Glacial geology of the southeastern Burroughs Glacier, Glacier Bay National Park and Preserve, Alaska

Bibliographic Reference

Syverson, K.M., 1992, Glacial geology of the southeastern Burroughs Glacier, Glacier Bay National Park and Preserve, Alaska: University of Wisconsin, Madison, Ph.D. dissertation, 212 p.

Abstract

The Burroughs Glacier is a stagnating remnant of a large Neoglacial ice mass that completely covered much of what is now Glacier Bay, southeastern Alaska. Ice-surface lowering has taken place at rates up to 8 m/yr during the past 100 years. Cross-cutting striations with included angles up to 107 degrees indicate that emerging nunataks changed ice-flow directions markedly. Striations formed on an easily-striated substrate. Fine striations from late stages of ice flow may not have formed on a less suitable substrate. Till crag-and-tail features and long axes of bullet boulders reflect the final ice-flow direction. Marginal channels formed as the ice thinned. Rates of marginal channel formation range from 2.1 to 3.1 channels/yr over a 19-year period. Ice ablation was measured beneath debris cones and medial moraine sediment.
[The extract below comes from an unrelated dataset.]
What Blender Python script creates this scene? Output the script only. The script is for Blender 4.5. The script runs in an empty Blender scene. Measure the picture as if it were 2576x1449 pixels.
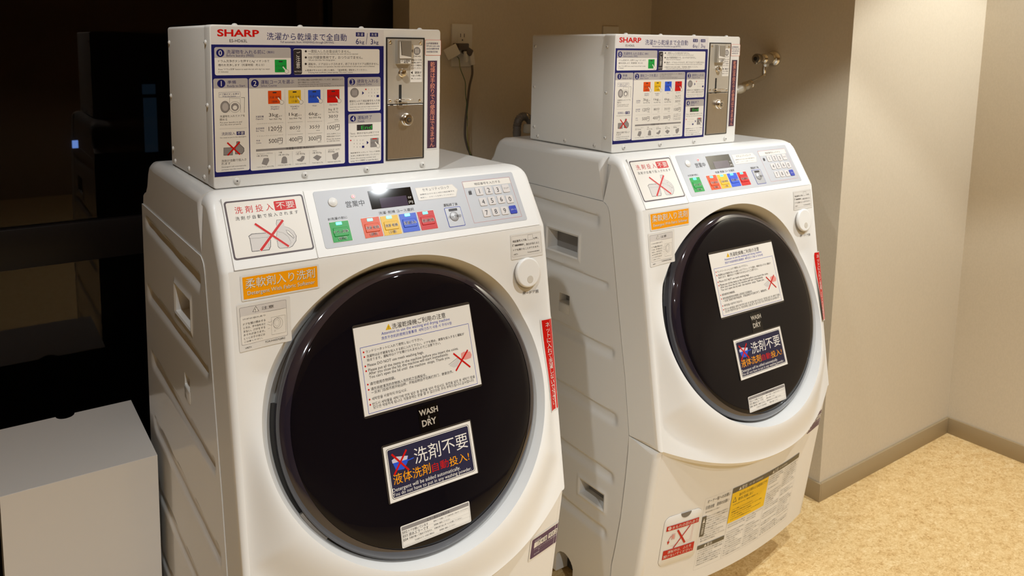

Ablation rates beneath debris less than 2 cm thick were approximately the same as rates for clean ice. Ice-surface lowering beneath deltaic sand 1.1 - 2.1 m thick was negligible over a 44-day period. Slope retreat at this ice-cored delta averaged 21.6 m/yr over a 23-month observation period. Subglacial and englacial eskers in the region are sharp-crested, 1 - 4 m high, sinuous, contain poorly-sorted, poorly-stratified sandy gravel, and lack 'anticlinal' bedding. An englacial esker melting out of the ice displayed numerous angular unconformities and one spectacular example of primary 'anticlinal' bedding. Esker paths were compared to Burroughs Glacier hydraulic head maps from Gaffield (1991). Esker paths and sedimentology agree reasonably well with the concepts presented by Shreve (1985b). Sediment characteristics in ice-marginal lake basins in the region are a function of the water source (meltwater versus non-meltwater), proximity to the ice margin, lake duration, and the amount of supraglacial debris. Most inflow to Calving Lake has come from non-meltwater sources, so overflow and interflow sedimentation has dominated. Approximately 80 - 90% of the lacustrine sediment by volume has been deposited in nearshore deltas and fan-deltas. Offshore sediment generally is composed of massive silt, although non-annual rhythmites are observed in one region. Iceberg gravity craters 2 - 4 m long and displaying rims up to 0.2 m high are located on the former lake plain. Coarsening-upward sequences and thick lacustrine sediment are deposited in a river lake where abundant supraglacial sediment is present.